→ Supplied information
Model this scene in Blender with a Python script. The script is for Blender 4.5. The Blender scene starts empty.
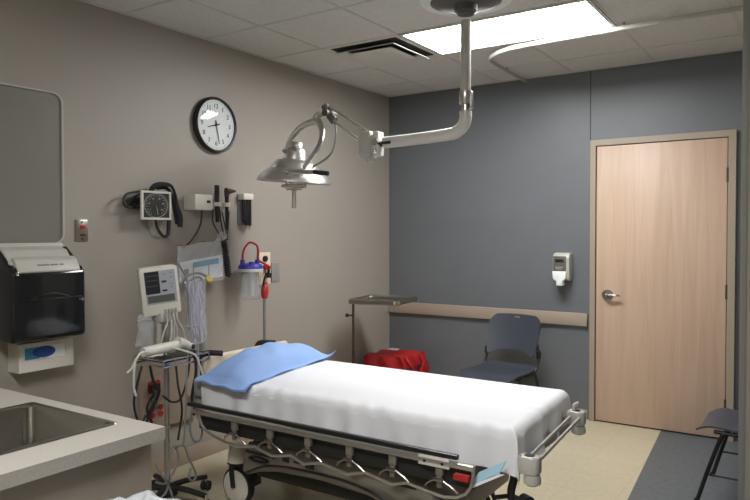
import bpy, bmesh, math, random
from mathutils import Vector, Matrix
random.seed(7)
PI = math.pi
V = Vector
scene = bpy.context.scene
COL = scene.collection
H = 2.733                                   # ceiling height

# ------------------------------------------------------------------ camera
CF, YAW, PITCH, ROLL = 679.9, 0.58376, -0.024124, -0.001714
CAM = V((3.3812, -5.3594, 1.464))
Fw = V((-math.sin(YAW) * math.cos(PITCH), math.cos(YAW) * math.cos(PITCH), math.sin(PITCH)))
R0 = V((math.cos(YAW), math.sin(YAW), 0))
U0 = R0.cross(Fw)
Rt = R0 * math.cos(ROLL) + U0 * math.sin(ROLL)
Up = -R0 * math.sin(ROLL) + U0 * math.cos(ROLL)
cam = bpy.data.cameras.new('camera')
cam.sensor_width = 36
cam.lens = CF / 750 * 36
cam.clip_start = 0.05
co = bpy.data.objects.new('camera', cam)
COL.objects.link(co)
m = Matrix((Rt, Up, -Fw)).transposed().to_4x4()
m.translation = CAM
co.matrix_world = m
scene.camera = co


def on(px, py, ax, v):
    """point of the line of sight through a measured photo pixel on the plane axis=v (survey helper)"""
    d = Fw + Rt * ((px - 375) / CF) + Up * ((250 - py) / CF)
    return CAM + d * ((v - CAM[ax]) / d[ax])


# ------------------------------------------------------------------ materials
def hx(r, g, b):
    f = lambda c: (c / 255 / 12.92) if c / 255 <= .04045 else ((c / 255 + .055) / 1.055) ** 2.4
    return (f(r), f(g), f(b), 1)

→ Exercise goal
Reply with one number only, the count of lines above that hold the string "scene".

→ Result of the exercise
4